Kaye’s travels take her to the world heritage site of Lunenberg, where she does a spot of ghostbusting, hears a few yarns before shopping for yarn, visits the most photographed lighthouse in Canada and enjoys some of the finest seafood in the north.
In search of ghosts in Lunenberg
What a treat awaits us in the historic UNESCO world heritage site of Lunenberg. Multi-coloured Georgian houses abound, as do tall spired churches. Our hotel, the Mariner King Inn, just near the waterfront in King Street, is one of the oldest buildings, constructed in 1830 to mark the coronation of the ‘Mariner King’ William IV. William apparently had a saucy friendship with a local lady, Mrs. Wentworth, when he was the ‘Sailor Prince’. Or so the story goes, and who’s to argue. Either way the Mariner King Hotel is a great base for two days exploring the maritime history of this landing place of German and Swiss ‘foreign Protestants’ in the early 1750s.

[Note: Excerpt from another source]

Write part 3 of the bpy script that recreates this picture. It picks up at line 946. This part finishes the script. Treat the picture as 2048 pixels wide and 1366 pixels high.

Every night at 8.30 pm seventh and eighth-generation Lunenbergers, Shelah Allen and Ashlee Feener, conduct a ghost tour of old Lunenberg. Their lineage equips them well to host the nightly walk. The walk commences at our hotel, with a blood chilling description of poor Sarah, a young girl who supposedly still makes things bump in the night in room 102. Funnily enough we are staying in room 101 and have no trouble sleeping, hear no moans, nor experience any other freaky occurrences. So, while we take most of the ghostly tales with a pinch of salt (pun intended), we do get to see most of the truly historic buildings in town. Two in particular stand out. Adjacent to the cemetery is the Lunenberg Academy, an old public school, now a fine arts academy. From any angle, it is a mighty impressive edifice. A former pupil, Shelah tells tales about school friends travelling home to use the bathroom rather than heading down to the toilets in the basement, because of what ‘might happen’, but who knows?
Our tour ends at St John’s Anglican Church on Townsend Street. This impressive black and white Gothic structure was, as photos in the vestibule attest, ravaged by fire in 2002. But quick-thinking firemen pumped water from the harbour and managed to save the bottom half of the church, including all pews, and many religious artefacts. A team of local carpenters and woodworkers toiled under a gigantic tent to reconstruct the upper half of St John’s and few today would be able to discern the line between old and new.
Lunenberg boasts a wide array of great cafés, delis and restaurants as well as museums, heritage sites and craft shops. It is a delight to visit and deserves at least a three-day stay.
Knit: The Mariner’s Daughter
Stay: The Mariner King Inn
Walk: Lunenberg Walking Tours
How did we get to Lunenberg?
The drive from Tatamagouche to Lunenberg – i.e. from the top of the province to the bottom – is an easy three-hour journey south on minor roads. We meet the southern coast of Nova Scotia at Chester. From here we head west through the storybook village of Mahone Bay, along the waterfront to historic Lunenberg.
#handyhint
If you wish to see the most photographed lighthouse in Canada, then make the drive to Peggy’s Cove – with the rest of the tourist hoards. The scenery is divine, but a quick visit for a selfie will suffice, rather than a stopover. Just outside Peggy’s Cove is the divine Rhubarb restaurant – don’t miss their steamed mussels – the best of the local catch.